『ごちゃまぜ』をめざして、
地域で経済が循環するまちづくりの可能性
-超少子高齢化、人口・世帯減少、プレAI期における後退戦への臨み方-
2) Share金沢
Share金沢は、元々は国立療養所だったところの払い下げでつくられたまちですが、民間のハウスメーカーの社長さんが「なんでこんな短時間に開発できたのかわからない」とおっしゃっていました。「開発資金はどうしているのか?」と聞かれましたが、私の見たところではお金ではなく、知恵を最大限使っています。デイサービスと生活介護施設、障害者就労支援施設、知的障害児施設、公衆浴場は、全部異なる法制度や補助制度が使われて成立しています。
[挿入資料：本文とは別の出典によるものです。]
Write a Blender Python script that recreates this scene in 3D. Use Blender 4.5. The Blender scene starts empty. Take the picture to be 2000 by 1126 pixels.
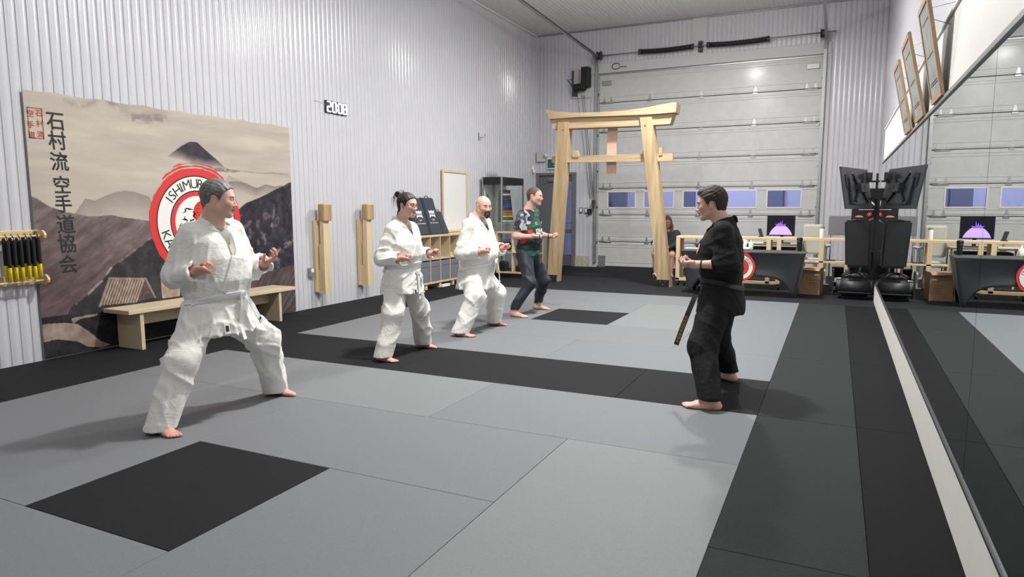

そして、福祉支援を行う事業の職員に対しての補助メニューがあり、就労支援をする専門スタッフを雇用しています。屋内の全天候型フットサルは、児童福祉法に乗っかったスペースで、学校に通う子供たちが遊びに来ます。すると障害を持った子供も、そうではない子供も一緒に遊びます。
他にも、サ高住と、唯一補助を受けないでつくった一般住宅、近くの美大学生に対する工房・アトリエ (バスを改造) 付き住居、就労支援となっている共同売店・カフェ・料理教室・バーなどがあります。美大生については住居の家賃を安くする代わりに、シェア金沢でのボランティア活動に参加してくださいとしています。アルパカのいる畜舎とログハウスも就労支援の場となっています。
このようにShare金沢では、たくさんの要素が連関し合って動いています。
要は発想の転換で、私たちはお金がないわけじゃなくて、お金をどういうふうに使うのかという知恵が足りてないのだとShare金沢を通じて見えてくるのではないかと思います。